Suppose that you have a power series
$$\sum_{n=1}^\infty (a_nx^n)$$
whose interval of convergence is $(-1,1]$.
A) Using the same numbers $(a_n)$, come up with a new power series whose interval of convergence is $(0,2]$
B) Using the same numbers $(a_n)$, come up with a new power series whose interval of convergence is $(-2,2]$.
C) Using the same numbers $(a_n)$, come up with a new power series whose interval of convergence is $[-1,1)$. Hint: what transformation would turn the interval $(-1,1]$ into $[-1,1)$?

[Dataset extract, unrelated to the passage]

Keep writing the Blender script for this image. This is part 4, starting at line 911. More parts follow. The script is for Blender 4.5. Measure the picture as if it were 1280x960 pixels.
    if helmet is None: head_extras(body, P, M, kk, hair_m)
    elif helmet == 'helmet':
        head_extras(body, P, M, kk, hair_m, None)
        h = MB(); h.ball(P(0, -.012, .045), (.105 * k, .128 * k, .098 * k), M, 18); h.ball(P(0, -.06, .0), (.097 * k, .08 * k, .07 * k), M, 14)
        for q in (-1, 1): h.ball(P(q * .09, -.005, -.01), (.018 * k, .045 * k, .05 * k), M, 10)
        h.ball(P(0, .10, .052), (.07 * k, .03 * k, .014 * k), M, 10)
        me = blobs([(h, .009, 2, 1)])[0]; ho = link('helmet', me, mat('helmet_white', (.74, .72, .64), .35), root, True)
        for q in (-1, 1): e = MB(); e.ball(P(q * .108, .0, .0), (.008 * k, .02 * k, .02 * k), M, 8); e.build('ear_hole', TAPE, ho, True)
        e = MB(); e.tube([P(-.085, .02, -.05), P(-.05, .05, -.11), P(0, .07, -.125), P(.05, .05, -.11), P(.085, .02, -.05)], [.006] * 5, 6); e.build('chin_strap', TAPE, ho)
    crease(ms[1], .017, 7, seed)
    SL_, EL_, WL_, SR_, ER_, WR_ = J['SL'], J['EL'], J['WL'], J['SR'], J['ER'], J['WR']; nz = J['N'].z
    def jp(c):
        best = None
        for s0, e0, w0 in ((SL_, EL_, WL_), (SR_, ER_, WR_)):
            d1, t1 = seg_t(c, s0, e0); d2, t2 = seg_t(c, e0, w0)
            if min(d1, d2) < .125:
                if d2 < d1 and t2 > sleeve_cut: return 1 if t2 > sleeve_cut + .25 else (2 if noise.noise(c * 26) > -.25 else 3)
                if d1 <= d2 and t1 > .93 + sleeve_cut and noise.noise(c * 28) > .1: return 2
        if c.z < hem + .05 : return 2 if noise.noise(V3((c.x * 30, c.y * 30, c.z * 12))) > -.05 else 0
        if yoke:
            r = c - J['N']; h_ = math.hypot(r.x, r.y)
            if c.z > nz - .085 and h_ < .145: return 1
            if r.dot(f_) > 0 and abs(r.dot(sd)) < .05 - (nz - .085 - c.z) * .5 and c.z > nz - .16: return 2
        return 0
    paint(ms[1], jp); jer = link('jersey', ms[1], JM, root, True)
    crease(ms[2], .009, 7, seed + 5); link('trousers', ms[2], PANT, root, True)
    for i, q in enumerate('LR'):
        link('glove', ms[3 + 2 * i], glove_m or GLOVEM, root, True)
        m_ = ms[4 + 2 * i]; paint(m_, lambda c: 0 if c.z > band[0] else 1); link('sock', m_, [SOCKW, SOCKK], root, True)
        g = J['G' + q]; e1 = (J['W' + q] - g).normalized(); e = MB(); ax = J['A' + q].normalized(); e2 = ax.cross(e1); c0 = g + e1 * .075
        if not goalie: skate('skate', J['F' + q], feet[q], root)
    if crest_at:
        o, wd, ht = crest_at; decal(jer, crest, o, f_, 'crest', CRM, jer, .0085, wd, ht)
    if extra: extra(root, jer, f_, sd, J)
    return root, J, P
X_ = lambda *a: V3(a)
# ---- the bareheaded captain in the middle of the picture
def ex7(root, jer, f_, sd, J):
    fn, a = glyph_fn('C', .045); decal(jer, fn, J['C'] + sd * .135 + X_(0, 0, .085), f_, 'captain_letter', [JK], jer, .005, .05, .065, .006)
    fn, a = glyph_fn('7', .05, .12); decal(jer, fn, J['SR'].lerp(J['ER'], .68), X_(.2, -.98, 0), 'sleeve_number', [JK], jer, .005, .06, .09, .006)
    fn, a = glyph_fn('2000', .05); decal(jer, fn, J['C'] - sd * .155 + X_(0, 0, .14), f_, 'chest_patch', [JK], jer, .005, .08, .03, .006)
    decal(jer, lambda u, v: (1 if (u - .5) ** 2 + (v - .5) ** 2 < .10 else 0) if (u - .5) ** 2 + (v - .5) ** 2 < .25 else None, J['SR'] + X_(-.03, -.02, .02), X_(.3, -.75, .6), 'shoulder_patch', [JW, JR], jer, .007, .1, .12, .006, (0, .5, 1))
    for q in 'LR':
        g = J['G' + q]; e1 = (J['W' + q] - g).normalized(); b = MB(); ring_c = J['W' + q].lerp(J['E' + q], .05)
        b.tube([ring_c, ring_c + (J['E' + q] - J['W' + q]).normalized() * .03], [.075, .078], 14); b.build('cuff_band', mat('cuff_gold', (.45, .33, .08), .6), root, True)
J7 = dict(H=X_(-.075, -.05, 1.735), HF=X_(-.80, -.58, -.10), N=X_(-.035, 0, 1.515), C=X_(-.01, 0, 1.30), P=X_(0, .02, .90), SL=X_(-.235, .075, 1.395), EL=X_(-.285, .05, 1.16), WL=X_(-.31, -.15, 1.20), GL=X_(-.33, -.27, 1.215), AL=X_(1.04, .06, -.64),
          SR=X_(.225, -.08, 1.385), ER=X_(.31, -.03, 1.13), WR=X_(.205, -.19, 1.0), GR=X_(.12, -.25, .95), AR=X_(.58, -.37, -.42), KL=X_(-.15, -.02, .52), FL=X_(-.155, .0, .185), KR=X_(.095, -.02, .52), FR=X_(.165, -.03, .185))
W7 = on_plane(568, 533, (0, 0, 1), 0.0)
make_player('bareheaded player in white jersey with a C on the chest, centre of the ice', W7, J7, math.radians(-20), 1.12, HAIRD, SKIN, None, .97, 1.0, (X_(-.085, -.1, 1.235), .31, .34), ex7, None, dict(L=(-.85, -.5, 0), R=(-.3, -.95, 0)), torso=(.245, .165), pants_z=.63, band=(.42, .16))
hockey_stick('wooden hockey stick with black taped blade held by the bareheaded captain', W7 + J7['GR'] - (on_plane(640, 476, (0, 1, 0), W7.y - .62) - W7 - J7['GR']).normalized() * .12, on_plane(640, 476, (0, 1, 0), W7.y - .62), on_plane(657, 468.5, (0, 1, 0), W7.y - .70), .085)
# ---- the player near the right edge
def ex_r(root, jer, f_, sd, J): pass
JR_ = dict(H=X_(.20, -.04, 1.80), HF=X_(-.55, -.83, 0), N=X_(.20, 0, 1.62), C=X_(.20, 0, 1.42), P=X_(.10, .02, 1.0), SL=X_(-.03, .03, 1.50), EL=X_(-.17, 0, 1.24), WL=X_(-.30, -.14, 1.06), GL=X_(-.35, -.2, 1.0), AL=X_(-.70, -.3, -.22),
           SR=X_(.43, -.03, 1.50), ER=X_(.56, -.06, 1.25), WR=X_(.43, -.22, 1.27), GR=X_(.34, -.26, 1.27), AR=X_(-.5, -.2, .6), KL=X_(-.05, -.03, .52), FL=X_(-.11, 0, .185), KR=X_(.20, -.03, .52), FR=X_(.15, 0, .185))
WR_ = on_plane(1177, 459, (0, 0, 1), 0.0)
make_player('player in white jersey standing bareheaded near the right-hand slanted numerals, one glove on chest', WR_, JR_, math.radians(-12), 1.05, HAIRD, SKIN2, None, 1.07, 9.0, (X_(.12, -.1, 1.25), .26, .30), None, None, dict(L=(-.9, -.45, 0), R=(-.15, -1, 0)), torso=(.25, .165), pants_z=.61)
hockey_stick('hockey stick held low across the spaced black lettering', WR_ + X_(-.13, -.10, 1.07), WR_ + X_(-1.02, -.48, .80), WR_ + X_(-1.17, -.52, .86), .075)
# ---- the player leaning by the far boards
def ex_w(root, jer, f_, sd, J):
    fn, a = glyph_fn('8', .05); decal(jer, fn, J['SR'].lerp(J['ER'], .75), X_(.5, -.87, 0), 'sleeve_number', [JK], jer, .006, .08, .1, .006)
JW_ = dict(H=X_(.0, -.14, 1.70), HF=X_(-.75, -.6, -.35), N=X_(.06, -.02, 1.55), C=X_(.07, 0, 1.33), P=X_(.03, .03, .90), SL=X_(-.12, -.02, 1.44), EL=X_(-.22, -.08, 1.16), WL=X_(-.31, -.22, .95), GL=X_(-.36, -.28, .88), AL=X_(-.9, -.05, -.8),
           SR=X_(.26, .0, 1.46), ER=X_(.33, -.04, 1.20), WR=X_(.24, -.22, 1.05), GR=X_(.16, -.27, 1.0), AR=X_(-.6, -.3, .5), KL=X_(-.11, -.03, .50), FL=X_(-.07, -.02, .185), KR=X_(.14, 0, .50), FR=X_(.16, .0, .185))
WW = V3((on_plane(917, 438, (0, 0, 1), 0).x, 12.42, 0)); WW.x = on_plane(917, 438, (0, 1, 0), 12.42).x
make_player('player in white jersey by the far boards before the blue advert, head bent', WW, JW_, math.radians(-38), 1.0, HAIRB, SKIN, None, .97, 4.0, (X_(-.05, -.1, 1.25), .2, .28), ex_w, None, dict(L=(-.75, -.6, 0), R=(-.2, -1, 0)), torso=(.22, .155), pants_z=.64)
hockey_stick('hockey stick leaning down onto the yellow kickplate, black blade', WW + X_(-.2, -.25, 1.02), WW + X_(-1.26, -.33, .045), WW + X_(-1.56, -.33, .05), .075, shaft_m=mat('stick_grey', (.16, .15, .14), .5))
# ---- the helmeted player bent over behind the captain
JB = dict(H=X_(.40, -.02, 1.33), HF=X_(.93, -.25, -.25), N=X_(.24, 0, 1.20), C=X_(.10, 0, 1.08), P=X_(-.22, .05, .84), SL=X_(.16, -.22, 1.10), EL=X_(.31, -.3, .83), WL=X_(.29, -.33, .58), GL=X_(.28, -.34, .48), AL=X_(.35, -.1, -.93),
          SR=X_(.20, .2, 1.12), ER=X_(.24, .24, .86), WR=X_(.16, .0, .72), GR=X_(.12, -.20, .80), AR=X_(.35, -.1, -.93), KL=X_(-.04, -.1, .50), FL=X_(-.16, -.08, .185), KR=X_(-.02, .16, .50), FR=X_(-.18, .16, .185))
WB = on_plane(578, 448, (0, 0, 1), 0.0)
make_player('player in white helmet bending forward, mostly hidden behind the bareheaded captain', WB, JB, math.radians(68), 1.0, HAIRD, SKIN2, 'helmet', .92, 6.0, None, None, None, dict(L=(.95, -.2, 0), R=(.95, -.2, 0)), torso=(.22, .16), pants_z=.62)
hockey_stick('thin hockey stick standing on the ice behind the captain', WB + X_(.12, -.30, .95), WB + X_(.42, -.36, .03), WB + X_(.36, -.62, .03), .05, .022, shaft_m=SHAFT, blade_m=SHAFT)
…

D) Putting together ideas from the previous parts of this question, come up with a new power series whose interval of convergence is $[10,20)$
For part A I got
$$\sum_{n=1}^\infty a_n(x-1)^n. $$
For part B I got
$$\sum_{n=1}^\infty a_n(2x)^n.$$
Part C and D I have no idea. I'm really confused. Can someone explain?
Best Answer
Part b is not quite right. If you have a power series with convergence in $x$ on $(-1,1]$ then you should expand the region by shrinking the variable. In other words if $x=\frac{1}{2}y$ then the interval $(-1,1]$ in terms of $x$ corresponds to the interval $(-2,2]$ in terms of $y$. (To confirm, just consider the end points $x=-1$ and $x=1$).
For c, we know that the power series converges on $(-1,1]$. If we let $x=-y$ then at $x=1$ we have $y=-1$ and the range of $y$ is $[-1,1)$, so
$$\sum_{n=1}^{\infty} a_n x^n = \sum_{n=1}^{\infty} a_n (-y)^n$$ has a interval of convergence of $[-1,1)$ in terms of $y$.
In order to answer d you have to consider the steps taken in a, b, and c. We first 'expand' the interval from $(-1,1]$ in terms of $x$ to $(-15,15]$ in terms of $y$: $$\sum_{n=1}^{\infty} a_n x^n = \sum_{n=1}^{\infty} a_n \left(\frac{y}{15}\right)^n$$
which may then be 'reflected around the center of the interval' to have an interval of convergence of $[-15,15)$ in terms of $z$: $$\sum_{n=1}^{\infty} a_n \left(\frac{y}{15}\right)^n = \sum_{n=1}^{\infty} a_n \left(\frac{(-z)}{15}\right)^n$$
which we then 'shift' to $[-10,20)$ in terms of $w$: $$\sum_{n=1}^{\infty} a_n \left(-\frac{z}{15}\right)^n = \sum_{n=1}^{\infty} a_n \left(-\frac{(w-5)}{15}\right)^n$$
or more simply $$\sum_{n=1}^{\infty} a_n \left(\frac{5-w}{15}\right)^n< \infty \quad\text{for $w\in[-10,20)$}$$
Note, for a sanity check we may check the end points. $w=-10$ corresponds to $x=\frac{5-(-10)}{15} = 1$, where the series converges in terms of $x$. Also $w=20$ corresponds to $x=\frac{5-(20)}{15}=-1$ where we know that the series diverges.